He declared his hearty approbation
of their application, and said he hoped he should see the day when not a
slave would remain within the dominions of this realm. Lord North seconded
the motion, saying he could have no objection to the petition, and that its
object ought to recommend it to every humane breast; that it did credit to
the most benevolent society in the world; but that, the session being so
far advanced, the subject could not then be taken into consideration; and
he regretted that the Slave-trade, against which the petition was so justly
directed, was in a commercial view become necessary to almost every nation
of Europe. The petition was then brought up and read, after which it was
ordered to lie on the table. This was the first petition (being two years
earlier than that from the inhabitants of Bridgewater), which was ever
presented to parliament for the abolition of the Slave-trade.

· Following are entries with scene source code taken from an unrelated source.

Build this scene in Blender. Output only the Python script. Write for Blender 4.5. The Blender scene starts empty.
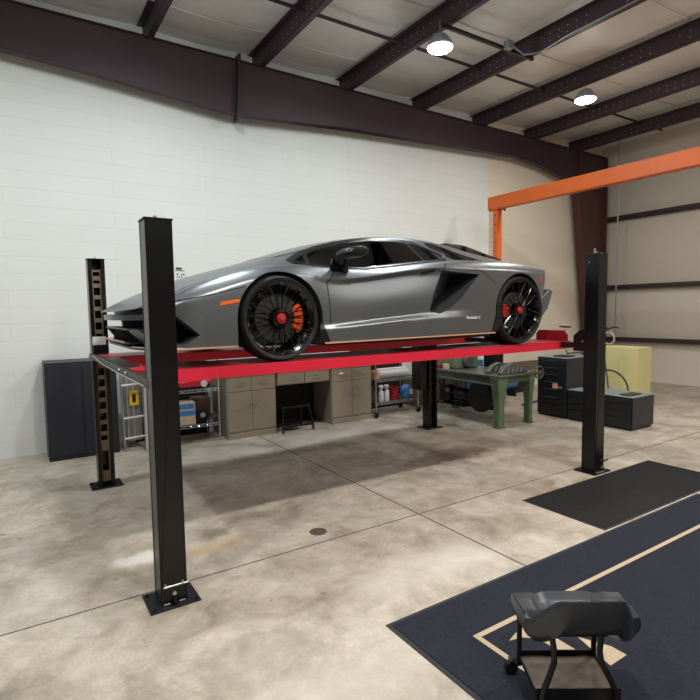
import bpy, bmesh, math, random
from mathutils import Vector, Matrix
random.seed(7)
PI=math.pi
COL=bpy.context.scene.collection
SC=bpy.context.scene
WL={}   # world location of each object's origin (no rotations are used on parents)

# ------------------------------------------------------------------ materials
def srgb(h):
    if isinstance(h,str):
        h=h.lstrip('#'); c=[int(h[i:i+2],16)/255 for i in (0,2,4)]
    else: c=list(h)
    return tuple(((v/12.92) if v<=.04045 else ((v+.055)/1.055)**2.4) for v in c)+(1,)
def mat(name,col,rough=.5,metal=0,noise=0,nscale=8,bump=0,bscale=60,spec=.5,coat=0,emit=None,es=0,alpha=1,coat_rough=.05):
    m=bpy.data.materials.new(name); m.use_nodes=True
    nt=m.node_tree; b=nt.nodes['Principled BSDF']
    c=srgb(col)
    b.inputs['Base Color'].default_value=c
    b.inputs['Roughness'].default_value=rough
    b.inputs['Metallic'].default_value=metal
    b.inputs['Specular IOR Level'].default_value=spec
    b.inputs['Coat Weight'].default_value=coat
    b.inputs['Coat Roughness'].default_value=coat_rough
    if alpha<1: b.inputs['Alpha'].default_value=alpha
    if emit: b.inputs['Emission Color'].default_value=srgb(emit); b.inputs['Emission Strength'].default_value=es
    if noise or bump:
        tc=nt.nodes.new('ShaderNodeTexCoord')
    if noise:
        n=nt.nodes.new('ShaderNodeTexNoise'); n.inputs['Scale'].default_value=nscale; n.inputs['Detail'].default_value=6
        nt.links.new(tc.outputs['Object'],n.inputs['Vector'])
        mx=nt.nodes.new('ShaderNodeMix'); mx.data_type='RGBA'
        mx.inputs[6].default_value=tuple(max(0,v*(1-noise)) for v in c[:3])+(1,)
        mx.inputs[7].default_value=tuple(min(1,v*(1+noise)) for v in c[:3])+(1,)
        nt.links.new(n.outputs['Fac'],mx.inputs[0]); nt.links.new(mx.outputs[2],b.inputs['Base Color'])
    if bump:
        n=nt.nodes.new('ShaderNodeTexNoise'); n.inputs['Scale'].default_value=bscale; n.inputs['Detail'].default_value=3
        nt.links.new(tc.outputs['Object'],n.inputs['Vector'])
        bp=nt.nodes.new('ShaderNodeBump'); bp.inputs['Strength'].default_value=bump; bp.inputs['Distance'].default_value=.01
        nt.links.new(n.outputs['Fac'],bp.inputs['Height']); nt.links.new(bp.outputs['Normal'],b.inputs['Normal'])
    return m
M={}
M['black_post']=mat('black_powder_coat','#0a0b0d',.27,0,.15,30,.03,240,spec=.4)
M['black_metal']=mat('black_metal','#121316',.4,.2)
M['slot_steel']=mat('worn_ladder_steel','#8d7b68',.5,.5,.3,14)
M['slot_dark']=mat('slot_dark','#101010',.8)
M['zinc']=mat('zinc_hardware','#b9bcc0',.3,.9)
M['cable']=mat('steel_cable','#c9c9c6',.4,.6)
M['beam_black']=mat('crossbeam_black','#141312',.45)
M['beam_dark']=mat('crossbeam_dark_paint','#3b3129',.4,.1,.2,10)
M['purple']=mat('maroon_primer_steel','#3a2830',.55,.0,.2,2.5)
M['purple_dark']=mat('maroon_primer_steel_dark','#33262e',.55,0,.2,3)
M['col_red']=mat('oxide_red_column','#4d2b28',.55,0,.18,2)
M['orange']=mat('orange_powder_coat','#d8641f',.45,0,.1,4)
M['dark_bolt']=mat('dark_bolt','#5a2022',.5,.3)
M['stainless']=mat('stainless_steel','#bfb5a4',.36,.55,.10,5)
M['stainless_edge']=mat('stainless_trim','#9a917f',.3,.9)
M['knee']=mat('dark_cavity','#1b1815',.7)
M['chrome']=mat('chrome_wire','#c4c8cc',.18,.95)
M['rubber']=mat('tyre_rubber','#17181b',.62,0,.1,40,spec=.35)
M['rim']=mat('gloss_black_rim','#08090b',.16,.3,spec=.7)
M['disc']=mat('brake_disc_steel','#4a4b4b',.45,.55)
M['caliper']=mat('orange_caliper','#e2571f',.4)
M['caliper_r']=mat('red_caliper','#c8301f',.4)
M['redcap']=mat('red_centre_lock','#c01f2a',.35,.3)
M['black_plastic']=mat('black_plastic','#0c0d10',.35,0)
M['black_gloss']=mat('black_gloss','#06070a',.1,0,spec=.7); M['black_satin']=mat('black_satin','#07080a',.38,0,spec=.35)
M['pocket']=mat('intake_black','#020203',.8,spec=.08)
M['amber']=mat('amber_lens','#e0662a',.25)
M['gold']=mat('pinstripe_copper','#d9a98c',.4,.3)
M['silver']=mat('silver_trim','#9a9ea2',.28,.8)
M['leather']=mat('orange_leather','#c2592b',.5)
M['cabin']=mat('cabin_black','#14151a',.6)
M['navy']=mat('dark_navy_cabinet','#23252e',.5,0,.1,4)
M['chest']=mat('black_toolchest','#15181d',.38,0,.1,8,spec=.5)
M['chest_side']=mat('black_toolchest_side','#26272b',.42)
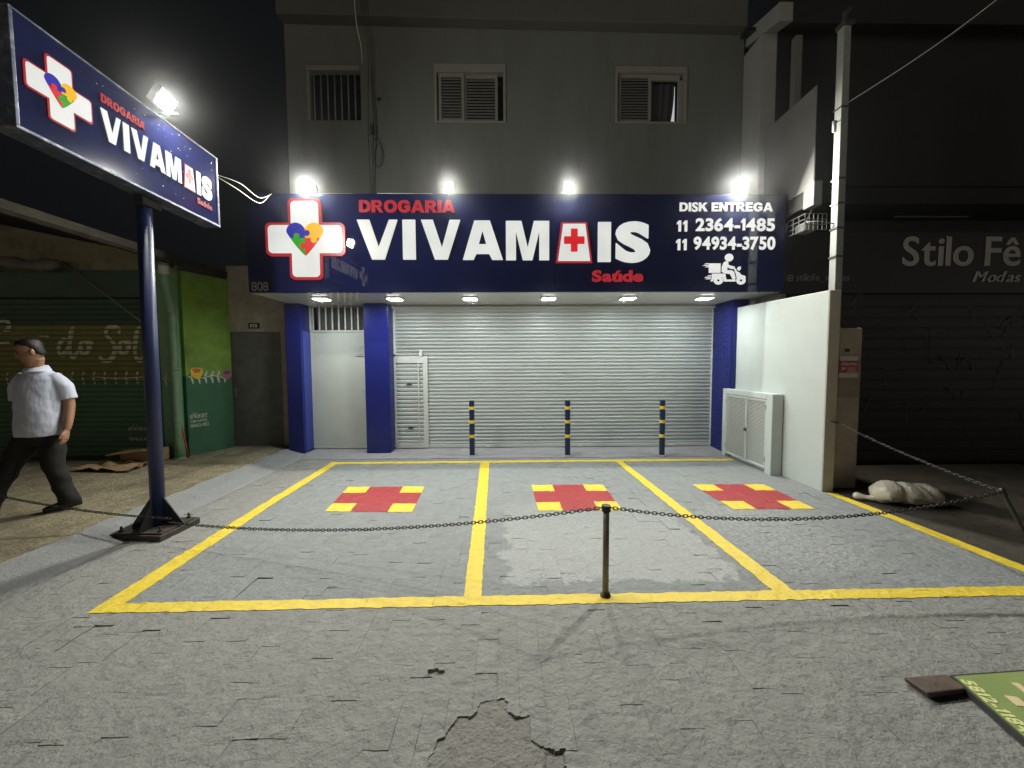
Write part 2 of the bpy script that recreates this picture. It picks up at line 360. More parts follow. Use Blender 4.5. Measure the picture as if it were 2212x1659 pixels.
m_board = mat('green_board', (0.285, 0.36, 0.125), 0.45, 0.12, 5, 0.05, 40, stain=(0.17, 0.27, 0.09), sscale=3, samt=0.5)
m_bl_y = mat('pale_yellow_print', (0.78, 0.78, 0.34), 0.5, 0.08, 10)
m_bl_c = mat('cream_print', (0.75, 0.62, 0.36), 0.5, 0.08, 10)
m_bl_d = mat('dark_print', (0.06, 0.09, 0.02), 0.5, 0.08, 10)
m_wood = mat('dark_wood', (0.10, 0.07, 0.052), 0.55, 0.3, 10, 0.3, 40)
m_flowy = mat('mural_yellow', (0.70, 0.48, 0.03), 0.7, 0.1, 10)
m_flowo = mat('mural_orange', (0.55, 0.11, 0.03), 0.7, 0.1, 10)
m_flowp = mat('mural_pink', (0.36, 0.14, 0.17), 0.7, 0.1, 10)
m_flowv = mat('mural_violet', (0.12, 0.06, 0.18), 0.7, 0.1, 10)
m_skin = mat('skin', (0.36, 0.19, 0.115), 0.5, 0.12, 14, 0.15, 120)
m_hair = mat('dark_hair', (0.012, 0.010, 0.009), 0.5, 0.3, 30, 0.5, 90)
m_shirt = mat('white_shirt_cloth', (0.62, 0.66, 0.80), 0.9, 0.06, 9, 0.35, 14, bdist=0.02, stretch=(1.5, 1.5, 0.6))
m_trous = mat('dark_trouser_cloth', (0.018, 0.016, 0.016), 0.9, 0.2, 9, 0.4, 25)
m_shoe = mat('black_shoe', (0.012, 0.012, 0.013), 0.4, 0.2, 9)
m_eye = mat('eye', (0.02, 0.015, 0.012), 0.2, 0.05, 9)
m_handle = mat('handle_metal', (0.35, 0.35, 0.33), 0.35, 0.1, 9, metal=0.6)

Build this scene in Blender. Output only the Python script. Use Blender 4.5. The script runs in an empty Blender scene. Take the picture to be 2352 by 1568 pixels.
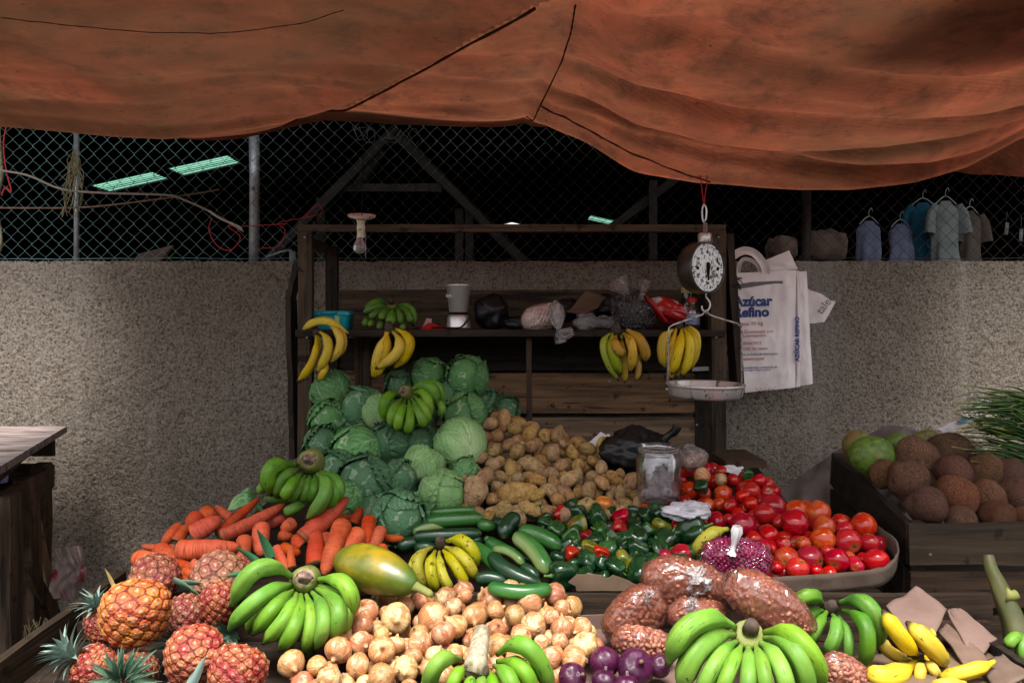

But the Society did not stop here; for having at the yearly meeting of 1783
particularly recommended the cause to a standing commitee appointed to act
at intervals, called the Meeting for Sufferings, the latter in this same
year resolved upon an address to the public, entitled, The Case of our
Fellow-creatures, the oppressed Africans, respectfully recommended to the
serious Consideration of the Legislature of Great Britain, by the People
called Quakers: in which they endeavoured in the most pathetic manner to
make the reader acquainted with the cruel nature of this trade; and they
ordered two thousand copies of it to be printed.